Steven R. Gardner, Chairman, Chief Executive Officer, and President of the Company, commented, “We delivered solid results in the third quarter with net income of $36.0 million and diluted earnings per share of $0.37. Our relationship managers and their branch banking colleagues' consistent efforts to generate new business opportunities while deepening existing client relationships contributed to an increase in non-interest-bearing deposits, which comprised 32% of total deposits at quarter-end. We leveraged these positive core deposit trends to further reduce higher-cost wholesale funding sources by decreasing brokered deposits by $184 million and repaying a $200 million FHLB (‘Federal Home Loan Bank’) term advance.

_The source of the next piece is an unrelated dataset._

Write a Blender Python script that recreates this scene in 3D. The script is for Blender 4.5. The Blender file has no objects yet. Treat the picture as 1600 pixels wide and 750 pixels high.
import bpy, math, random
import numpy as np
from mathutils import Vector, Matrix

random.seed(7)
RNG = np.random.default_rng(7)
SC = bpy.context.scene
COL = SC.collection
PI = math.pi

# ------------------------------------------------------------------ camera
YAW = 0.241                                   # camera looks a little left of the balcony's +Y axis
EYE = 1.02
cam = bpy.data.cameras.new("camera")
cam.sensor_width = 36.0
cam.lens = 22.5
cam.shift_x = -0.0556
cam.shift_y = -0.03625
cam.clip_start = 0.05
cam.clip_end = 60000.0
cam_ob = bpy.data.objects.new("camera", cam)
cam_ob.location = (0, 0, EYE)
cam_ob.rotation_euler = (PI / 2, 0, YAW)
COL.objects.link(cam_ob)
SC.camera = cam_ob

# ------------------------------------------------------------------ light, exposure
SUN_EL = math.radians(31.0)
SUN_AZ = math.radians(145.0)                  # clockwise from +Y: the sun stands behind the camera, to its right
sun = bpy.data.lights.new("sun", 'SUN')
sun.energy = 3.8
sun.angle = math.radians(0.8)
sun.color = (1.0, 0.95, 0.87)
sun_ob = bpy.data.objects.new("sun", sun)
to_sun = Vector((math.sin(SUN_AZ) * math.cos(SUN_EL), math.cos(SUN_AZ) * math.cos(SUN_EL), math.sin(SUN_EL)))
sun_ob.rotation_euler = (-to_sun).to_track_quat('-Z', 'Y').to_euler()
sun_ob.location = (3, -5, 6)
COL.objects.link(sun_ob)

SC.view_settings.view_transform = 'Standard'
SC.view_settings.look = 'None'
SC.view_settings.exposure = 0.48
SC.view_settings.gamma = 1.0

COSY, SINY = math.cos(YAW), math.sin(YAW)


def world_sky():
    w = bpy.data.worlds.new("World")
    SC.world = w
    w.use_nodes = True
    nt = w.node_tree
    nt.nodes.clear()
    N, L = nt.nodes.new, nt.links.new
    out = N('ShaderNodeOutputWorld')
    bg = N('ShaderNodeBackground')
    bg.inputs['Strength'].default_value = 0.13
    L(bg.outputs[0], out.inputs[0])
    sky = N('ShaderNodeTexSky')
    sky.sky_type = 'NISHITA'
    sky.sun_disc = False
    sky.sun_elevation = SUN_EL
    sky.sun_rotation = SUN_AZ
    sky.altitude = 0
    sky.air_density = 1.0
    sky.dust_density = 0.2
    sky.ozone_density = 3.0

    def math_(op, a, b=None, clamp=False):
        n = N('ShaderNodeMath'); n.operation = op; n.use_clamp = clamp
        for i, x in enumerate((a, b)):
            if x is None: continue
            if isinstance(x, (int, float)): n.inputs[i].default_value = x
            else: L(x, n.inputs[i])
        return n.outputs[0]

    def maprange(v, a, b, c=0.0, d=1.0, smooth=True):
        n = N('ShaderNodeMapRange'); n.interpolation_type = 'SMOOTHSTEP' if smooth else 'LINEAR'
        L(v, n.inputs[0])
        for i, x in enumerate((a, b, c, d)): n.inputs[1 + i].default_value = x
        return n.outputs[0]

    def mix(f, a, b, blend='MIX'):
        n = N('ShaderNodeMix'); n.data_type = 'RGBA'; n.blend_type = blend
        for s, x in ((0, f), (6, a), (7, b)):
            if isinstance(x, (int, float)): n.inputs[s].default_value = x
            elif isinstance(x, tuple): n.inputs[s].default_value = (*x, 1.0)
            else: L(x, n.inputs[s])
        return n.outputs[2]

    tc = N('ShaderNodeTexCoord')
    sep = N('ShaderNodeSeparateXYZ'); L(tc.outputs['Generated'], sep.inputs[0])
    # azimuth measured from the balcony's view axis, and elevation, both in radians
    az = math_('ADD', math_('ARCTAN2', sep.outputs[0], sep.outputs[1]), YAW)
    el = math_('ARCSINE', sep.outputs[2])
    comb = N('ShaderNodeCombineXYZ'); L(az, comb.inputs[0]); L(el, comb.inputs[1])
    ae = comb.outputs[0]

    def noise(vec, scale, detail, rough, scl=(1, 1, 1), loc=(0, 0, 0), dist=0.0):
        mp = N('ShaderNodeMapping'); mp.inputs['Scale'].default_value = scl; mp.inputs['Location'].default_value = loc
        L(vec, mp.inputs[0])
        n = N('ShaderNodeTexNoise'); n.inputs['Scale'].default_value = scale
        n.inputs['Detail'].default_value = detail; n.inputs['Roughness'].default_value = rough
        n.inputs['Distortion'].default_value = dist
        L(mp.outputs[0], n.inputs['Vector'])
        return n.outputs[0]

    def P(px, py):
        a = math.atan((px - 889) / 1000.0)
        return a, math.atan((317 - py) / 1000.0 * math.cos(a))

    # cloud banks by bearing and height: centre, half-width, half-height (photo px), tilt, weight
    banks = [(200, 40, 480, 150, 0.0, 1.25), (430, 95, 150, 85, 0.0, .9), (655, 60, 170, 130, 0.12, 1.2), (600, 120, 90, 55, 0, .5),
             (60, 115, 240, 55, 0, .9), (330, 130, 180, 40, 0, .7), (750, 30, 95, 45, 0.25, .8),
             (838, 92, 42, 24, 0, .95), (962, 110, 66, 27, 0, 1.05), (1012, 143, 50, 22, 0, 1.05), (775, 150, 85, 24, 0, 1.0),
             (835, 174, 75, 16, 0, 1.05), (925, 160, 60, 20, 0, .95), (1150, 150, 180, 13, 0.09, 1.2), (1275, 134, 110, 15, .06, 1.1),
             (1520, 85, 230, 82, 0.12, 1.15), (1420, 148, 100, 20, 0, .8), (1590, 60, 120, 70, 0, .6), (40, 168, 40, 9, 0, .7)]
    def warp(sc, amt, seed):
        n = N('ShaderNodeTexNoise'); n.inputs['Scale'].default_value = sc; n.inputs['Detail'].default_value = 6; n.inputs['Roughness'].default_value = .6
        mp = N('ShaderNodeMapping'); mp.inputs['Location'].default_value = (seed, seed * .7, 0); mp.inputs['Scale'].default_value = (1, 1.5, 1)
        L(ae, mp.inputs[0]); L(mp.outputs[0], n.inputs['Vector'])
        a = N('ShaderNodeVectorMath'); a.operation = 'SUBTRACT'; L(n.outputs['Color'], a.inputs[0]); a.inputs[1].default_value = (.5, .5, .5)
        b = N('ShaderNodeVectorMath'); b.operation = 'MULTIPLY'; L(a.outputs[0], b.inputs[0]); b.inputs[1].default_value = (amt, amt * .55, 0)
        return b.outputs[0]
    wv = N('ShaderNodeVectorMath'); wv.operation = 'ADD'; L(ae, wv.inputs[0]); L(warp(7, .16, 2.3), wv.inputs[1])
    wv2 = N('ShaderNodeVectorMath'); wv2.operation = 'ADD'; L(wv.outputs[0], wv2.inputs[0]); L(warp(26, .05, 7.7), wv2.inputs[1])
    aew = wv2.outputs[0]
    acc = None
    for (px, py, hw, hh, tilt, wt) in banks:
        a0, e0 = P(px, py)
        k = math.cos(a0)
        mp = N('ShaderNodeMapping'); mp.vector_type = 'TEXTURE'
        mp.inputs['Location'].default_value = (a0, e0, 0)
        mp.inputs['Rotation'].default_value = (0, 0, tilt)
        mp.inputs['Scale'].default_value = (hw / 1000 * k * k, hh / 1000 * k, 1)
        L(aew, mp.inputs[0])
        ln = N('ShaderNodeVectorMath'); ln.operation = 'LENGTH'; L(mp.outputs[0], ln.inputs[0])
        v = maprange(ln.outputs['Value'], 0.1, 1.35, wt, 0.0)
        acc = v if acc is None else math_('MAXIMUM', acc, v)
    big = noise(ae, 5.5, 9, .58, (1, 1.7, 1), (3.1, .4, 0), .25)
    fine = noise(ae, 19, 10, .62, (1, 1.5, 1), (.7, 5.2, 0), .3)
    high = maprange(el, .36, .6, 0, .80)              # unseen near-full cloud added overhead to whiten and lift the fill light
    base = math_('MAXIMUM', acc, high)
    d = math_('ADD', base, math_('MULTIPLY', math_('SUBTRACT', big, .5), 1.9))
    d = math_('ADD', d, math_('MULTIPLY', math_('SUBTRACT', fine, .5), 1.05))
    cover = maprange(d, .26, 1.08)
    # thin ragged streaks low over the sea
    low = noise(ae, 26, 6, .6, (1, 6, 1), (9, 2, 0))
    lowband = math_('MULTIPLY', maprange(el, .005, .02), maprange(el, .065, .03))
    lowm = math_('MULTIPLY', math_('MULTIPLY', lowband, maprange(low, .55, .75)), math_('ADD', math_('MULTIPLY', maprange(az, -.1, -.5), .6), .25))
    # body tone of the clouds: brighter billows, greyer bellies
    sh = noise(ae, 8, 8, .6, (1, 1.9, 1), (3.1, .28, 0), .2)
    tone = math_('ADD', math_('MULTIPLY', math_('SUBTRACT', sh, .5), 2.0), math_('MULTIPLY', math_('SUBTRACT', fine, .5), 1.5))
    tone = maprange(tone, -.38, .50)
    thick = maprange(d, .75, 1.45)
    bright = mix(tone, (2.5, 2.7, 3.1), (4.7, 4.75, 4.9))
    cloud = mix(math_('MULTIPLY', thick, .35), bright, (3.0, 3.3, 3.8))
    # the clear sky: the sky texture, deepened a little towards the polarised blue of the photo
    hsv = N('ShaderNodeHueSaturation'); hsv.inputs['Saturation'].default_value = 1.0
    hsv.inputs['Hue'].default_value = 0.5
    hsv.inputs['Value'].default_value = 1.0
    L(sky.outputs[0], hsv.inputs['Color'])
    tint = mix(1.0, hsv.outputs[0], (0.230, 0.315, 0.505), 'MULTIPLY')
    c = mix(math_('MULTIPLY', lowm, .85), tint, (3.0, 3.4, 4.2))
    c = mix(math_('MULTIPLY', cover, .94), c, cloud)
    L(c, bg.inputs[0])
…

“Third quarter asset quality remained strong, as total delinquencies decreased to 0.08% of loans and non-performing assets decreased to 0.22% of total assets. This performance positions us among the strongest in the industry in terms of asset quality.

“Beginning in the second half of 2022, we proactively prioritized capital accumulation over balance sheet growth in light of the ongoing macroeconomic uncertainty, while at the same time continuing to provide best-in-class service to our clients. As a result, our peer-leading capital ratios have created significant optionality for our organization to pursue organic and strategic growth opportunities that can enhance long-term franchise value.

“As the interest rate outlook has become more favorable, we are seeing incrementally better demand for new credit and have taken steps to bolster our loan production, as such, our loan pipeline has increased and we continue to build momentum heading into the fourth quarter. We are well-positioned to accelerate new originations in the coming quarters and we expect to stabilize the loan portfolio as we move into 2025. Looking ahead, we are focused on leveraging our collaborative platform to support our commercial banking teams and their business development activities by strategically adding bankers to prudently grow new loan and deposit relationships. I would like to thank our dedicated employees for their exceptional efforts and to all stakeholders for their ongoing support. Together, we are well-prepared to continue building on our successes and capitalize on future opportunities.”

([1]) Reconciliations of the non–U.S. generally accepted accounting principles (“GAAP”) measures are set forth at the end of this press release.